WHAT TO WORK ON
Write out each line beneath this one exactly as it reads.

■ ■ ■ ■

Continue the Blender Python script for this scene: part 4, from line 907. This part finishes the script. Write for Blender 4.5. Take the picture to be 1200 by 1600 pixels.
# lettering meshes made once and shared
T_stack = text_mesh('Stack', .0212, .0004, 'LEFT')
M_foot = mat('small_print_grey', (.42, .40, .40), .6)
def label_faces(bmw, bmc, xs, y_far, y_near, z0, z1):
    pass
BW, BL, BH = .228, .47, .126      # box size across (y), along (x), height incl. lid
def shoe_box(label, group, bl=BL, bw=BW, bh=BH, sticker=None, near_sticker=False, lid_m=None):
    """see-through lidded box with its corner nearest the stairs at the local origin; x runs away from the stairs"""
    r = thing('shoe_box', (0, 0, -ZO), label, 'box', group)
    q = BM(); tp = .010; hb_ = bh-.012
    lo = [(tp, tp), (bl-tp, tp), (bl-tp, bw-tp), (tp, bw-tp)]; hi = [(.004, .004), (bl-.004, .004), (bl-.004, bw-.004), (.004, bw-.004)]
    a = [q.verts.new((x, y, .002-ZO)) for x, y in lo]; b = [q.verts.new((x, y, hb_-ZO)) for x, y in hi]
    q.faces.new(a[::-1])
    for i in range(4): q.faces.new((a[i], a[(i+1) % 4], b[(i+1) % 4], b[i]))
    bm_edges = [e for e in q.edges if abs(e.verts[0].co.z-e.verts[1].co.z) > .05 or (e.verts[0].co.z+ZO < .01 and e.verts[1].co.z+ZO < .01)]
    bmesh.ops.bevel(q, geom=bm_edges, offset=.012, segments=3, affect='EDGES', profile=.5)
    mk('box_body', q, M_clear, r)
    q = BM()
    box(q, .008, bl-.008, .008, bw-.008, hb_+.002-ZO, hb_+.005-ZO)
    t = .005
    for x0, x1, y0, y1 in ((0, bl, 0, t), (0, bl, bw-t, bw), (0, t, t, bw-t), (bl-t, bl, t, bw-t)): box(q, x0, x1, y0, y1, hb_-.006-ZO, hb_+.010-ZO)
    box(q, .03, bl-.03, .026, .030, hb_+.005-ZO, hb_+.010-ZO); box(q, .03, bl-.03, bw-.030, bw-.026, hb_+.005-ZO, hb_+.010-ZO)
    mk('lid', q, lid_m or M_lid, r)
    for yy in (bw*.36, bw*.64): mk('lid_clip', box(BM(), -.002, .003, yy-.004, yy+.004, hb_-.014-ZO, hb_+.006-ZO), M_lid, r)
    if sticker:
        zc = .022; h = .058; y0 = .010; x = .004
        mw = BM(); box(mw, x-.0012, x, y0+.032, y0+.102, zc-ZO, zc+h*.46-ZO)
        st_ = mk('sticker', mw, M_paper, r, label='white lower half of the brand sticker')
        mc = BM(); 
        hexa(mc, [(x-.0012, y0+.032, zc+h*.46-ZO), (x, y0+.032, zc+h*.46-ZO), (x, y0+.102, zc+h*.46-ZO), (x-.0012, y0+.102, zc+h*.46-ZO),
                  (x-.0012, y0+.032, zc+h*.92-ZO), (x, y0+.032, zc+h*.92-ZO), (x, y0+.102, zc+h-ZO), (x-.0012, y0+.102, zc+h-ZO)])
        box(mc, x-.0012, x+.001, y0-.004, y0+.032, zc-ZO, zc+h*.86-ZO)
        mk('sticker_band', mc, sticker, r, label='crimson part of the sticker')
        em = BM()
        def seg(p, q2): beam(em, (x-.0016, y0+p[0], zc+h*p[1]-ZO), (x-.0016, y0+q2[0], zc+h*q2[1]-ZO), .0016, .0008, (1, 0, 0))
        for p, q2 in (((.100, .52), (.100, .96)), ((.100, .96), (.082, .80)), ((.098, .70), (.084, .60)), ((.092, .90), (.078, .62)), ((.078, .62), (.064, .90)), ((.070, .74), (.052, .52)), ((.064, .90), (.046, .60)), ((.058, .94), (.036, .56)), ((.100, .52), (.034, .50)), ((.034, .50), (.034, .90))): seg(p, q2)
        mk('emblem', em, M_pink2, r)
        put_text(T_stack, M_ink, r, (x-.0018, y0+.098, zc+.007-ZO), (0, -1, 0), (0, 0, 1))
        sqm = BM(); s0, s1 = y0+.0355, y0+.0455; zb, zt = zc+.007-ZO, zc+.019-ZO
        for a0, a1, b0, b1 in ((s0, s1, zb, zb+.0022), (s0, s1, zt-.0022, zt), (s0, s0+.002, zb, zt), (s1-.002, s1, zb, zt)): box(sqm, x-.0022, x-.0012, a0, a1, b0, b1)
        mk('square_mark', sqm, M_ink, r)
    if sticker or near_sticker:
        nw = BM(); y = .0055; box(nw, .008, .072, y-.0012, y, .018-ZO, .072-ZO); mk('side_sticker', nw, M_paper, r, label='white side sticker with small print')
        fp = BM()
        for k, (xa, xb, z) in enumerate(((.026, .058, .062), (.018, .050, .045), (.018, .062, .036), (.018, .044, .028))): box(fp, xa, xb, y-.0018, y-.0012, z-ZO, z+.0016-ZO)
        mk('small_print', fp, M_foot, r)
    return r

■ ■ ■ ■

ANSWER FOR THE TASK
Continue the Blender Python script for this scene: part 4, from line 907. This part finishes the script. Write for Blender 4.5. Take the picture to be 1200 by 1600 pixels.
# lettering meshes made once and shared
T_stack = text_mesh('Stack', .0212, .0004, 'LEFT')
M_foot = mat('small_print_grey', (.42, .40, .40), .6)
def label_faces(bmw, bmc, xs, y_far, y_near, z0, z1):
    pass
BW, BL, BH = .228, .47, .126      # box size across (y), along (x), height incl. lid
def shoe_box(label, group, bl=BL, bw=BW, bh=BH, sticker=None, near_sticker=False, lid_m=None):
    """see-through lidded box with its corner nearest the stairs at the local origin; x runs away from the stairs"""
    r = thing('shoe_box', (0, 0, -ZO), label, 'box', group)
    q = BM(); tp = .010; hb_ = bh-.012
    lo = [(tp, tp), (bl-tp, tp), (bl-tp, bw-tp), (tp, bw-tp)]; hi = [(.004, .004), (bl-.004, .004), (bl-.004, bw-.004), (.004, bw-.004)]
    a = [q.verts.new((x, y, .002-ZO)) for x, y in lo]; b = [q.verts.new((x, y, hb_-ZO)) for x, y in hi]
    q.faces.new(a[::-1])
    for i in range(4): q.faces.new((a[i], a[(i+1) % 4], b[(i+1) % 4], b[i]))
    bm_edges = [e for e in q.edges if abs(e.verts[0].co.z-e.verts[1].co.z) > .05 or (e.verts[0].co.z+ZO < .01 and e.verts[1].co.z+ZO < .01)]
    bmesh.ops.bevel(q, geom=bm_edges, offset=.012, segments=3, affect='EDGES', profile=.5)
    mk('box_body', q, M_clear, r)
    q = BM()
    box(q, .008, bl-.008, .008, bw-.008, hb_+.002-ZO, hb_+.005-ZO)
    t = .005
    for x0, x1, y0, y1 in ((0, bl, 0, t), (0, bl, bw-t, bw), (0, t, t, bw-t), (bl-t, bl, t, bw-t)): box(q, x0, x1, y0, y1, hb_-.006-ZO, hb_+.010-ZO)
    box(q, .03, bl-.03, .026, .030, hb_+.005-ZO, hb_+.010-ZO); box(q, .03, bl-.03, bw-.030, bw-.026, hb_+.005-ZO, hb_+.010-ZO)
    mk('lid', q, lid_m or M_lid, r)
    for yy in (bw*.36, bw*.64): mk('lid_clip', box(BM(), -.002, .003, yy-.004, yy+.004, hb_-.014-ZO, hb_+.006-ZO), M_lid, r)
    if sticker:
        zc = .022; h = .058; y0 = .010; x = .004
        mw = BM(); box(mw, x-.0012, x, y0+.032, y0+.102, zc-ZO, zc+h*.46-ZO)
        st_ = mk('sticker', mw, M_paper, r, label='white lower half of the brand sticker')
        mc = BM(); 
        hexa(mc, [(x-.0012, y0+.032, zc+h*.46-ZO), (x, y0+.032, zc+h*.46-ZO), (x, y0+.102, zc+h*.46-ZO), (x-.0012, y0+.102, zc+h*.46-ZO),
                  (x-.0012, y0+.032, zc+h*.92-ZO), (x, y0+.032, zc+h*.92-ZO), (x, y0+.102, zc+h-ZO), (x-.0012, y0+.102, zc+h-ZO)])
        box(mc, x-.0012, x+.001, y0-.004, y0+.032, zc-ZO, zc+h*.86-ZO)
        mk('sticker_band', mc, sticker, r, label='crimson part of the sticker')
        em = BM()
        def seg(p, q2): beam(em, (x-.0016, y0+p[0], zc+h*p[1]-ZO), (x-.0016, y0+q2[0], zc+h*q2[1]-ZO), .0016, .0008, (1, 0, 0))
        for p, q2 in (((.100, .52), (.100, .96)), ((.100, .96), (.082, .80)), ((.098, .70), (.084, .60)), ((.092, .90), (.078, .62)), ((.078, .62), (.064, .90)), ((.070, .74), (.052, .52)), ((.064, .90), (.046, .60)), ((.058, .94), (.036, .56)), ((.100, .52), (.034, .50)), ((.034, .50), (.034, .90))): seg(p, q2)
        mk('emblem', em, M_pink2, r)
        put_text(T_stack, M_ink, r, (x-.0018, y0+.098, zc+.007-ZO), (0, -1, 0), (0, 0, 1))
        sqm = BM(); s0, s1 = y0+.0355, y0+.0455; zb, zt = zc+.007-ZO, zc+.019-ZO
        for a0, a1, b0, b1 in ((s0, s1, zb, zb+.0022), (s0, s1, zt-.0022, zt), (s0, s0+.002, zb, zt), (s1-.002, s1, zb, zt)): box(sqm, x-.0022, x-.0012, a0, a1, b0, b1)
        mk('square_mark', sqm, M_ink, r)
    if sticker or near_sticker:
        nw = BM(); y = .0055; box(nw, .008, .072, y-.0012, y, .018-ZO, .072-ZO); mk('side_sticker', nw, M_paper, r, label='white side sticker with small print')
        fp = BM()
        for k, (xa, xb, z) in enumerate(((.026, .058, .062), (.018, .050, .045), (.018, .062, .036), (.018, .044, .028))): box(fp, xa, xb, y-.0018, y-.0012, z-ZO, z+.0016-ZO)
        mk('small_print', fp, M_foot, r)
    return r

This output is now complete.